L’interdiction de rallier un réseau concurrent après la fin du contrat s’adressait en effet « à toute personne physique ou morale ayant à un moment quelconque de l’exécution du contrat exercé des fonctions dans ou pour la société franchisée » et même à « tout ayant cause, à titre universel ou particulier ».
Pour le franchiseur, il aurait suffi d’annuler cette partie de la clause et non la clause entière dans son contrat de 2017 qui respectait les autres conditions d’espace et de temps imposées par la loi.*
La Cour de cassation approuve la cour d’appel pour avoir considéré, en l’occurrence, que cette interdiction n’était « pas indispensable à la protection du savoir-faire du franchiseur et portait une atteinte excessive au libre exercice de l’activité du franchisé » et pour avoir en conséquence annulé la clause tout entière.
…De même pour une clause interdisant l’affiliation à un réseau concurrent dans un espace trop vaste, même si elle a été signée avant 2016
Enfin, le franchiseur contestait l’arrêt d’appel pour avoir annulé les clauses de non-affiliation post-contractuelles contenues dans les autres contrats du franchisé conclus avant l’entrée en vigueur en 2016 des articles précités du code de commerce.
En plus des interdictions portant sur les personnes, ces clauses avaient pour but d’empêcher le franchisé de rallier un autre réseau dans le cadre « du ou des départements » où il exerçait précédemment.
Pour le franchiseur, il aurait été possible aux juges d’appel de modifier ce périmètre puisqu’il leur paraissait excessif, plutôt que d’annuler les clauses.
Sur ce point aussi, la Cour de cassation approuve la cour d’appel de Paris d’avoir, au vu de la somme des interdictions, « retenu que l’atteinte portée à la liberté du franchisé était en l’espèce excessive au regard des intérêts à protéger » et d’avoir annulé les clauses concernées.
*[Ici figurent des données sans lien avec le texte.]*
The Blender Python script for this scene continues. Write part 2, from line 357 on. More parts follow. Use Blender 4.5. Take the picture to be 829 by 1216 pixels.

Le pourvoi du franchiseur contre l’arrêt d’appel est donc rejeté.
Un arrêt de grande portée
On l’aura compris, cet arrêt de la Cour de cassation va bien au-delà du litige particulier tranché aux dépens du franchiseur immobilier qui va devoir modifier ses contrats.
Il confirme ce que nombre d’experts du droit de la franchise affirmaient déjà, à savoir que les dispositions des articles du code de commerce encadrant les clauses de non-concurrence et de non-affiliation post-contractuelles s’appliquent bien à tous les types de réseaux de franchise quelle que soit leur activité, et pas seulement à ceux qui interviennent dans ce que l’on appelle traditionnellement le « commerce de détail »…
*Les articles L.341-1 et L.341-2 du code de commerce sont issus de la loi Macron d’août 2015, applicable aux contrats signés depuis 2016.
L’article L.341-2 stipule que, pour être valables, les clauses de non-affiliation post-contractuelle doivent répondre à quatre conditions cumulatives. A savoir : concerner des biens et services en concurrence avec ceux qui font l’objet du contrat, être limitées aux terrains et locaux où le franchisé exerce son activité, être indispensables à la protection du savoir-faire transmis au réseau et ne pas excéder un an après la fin du contrat.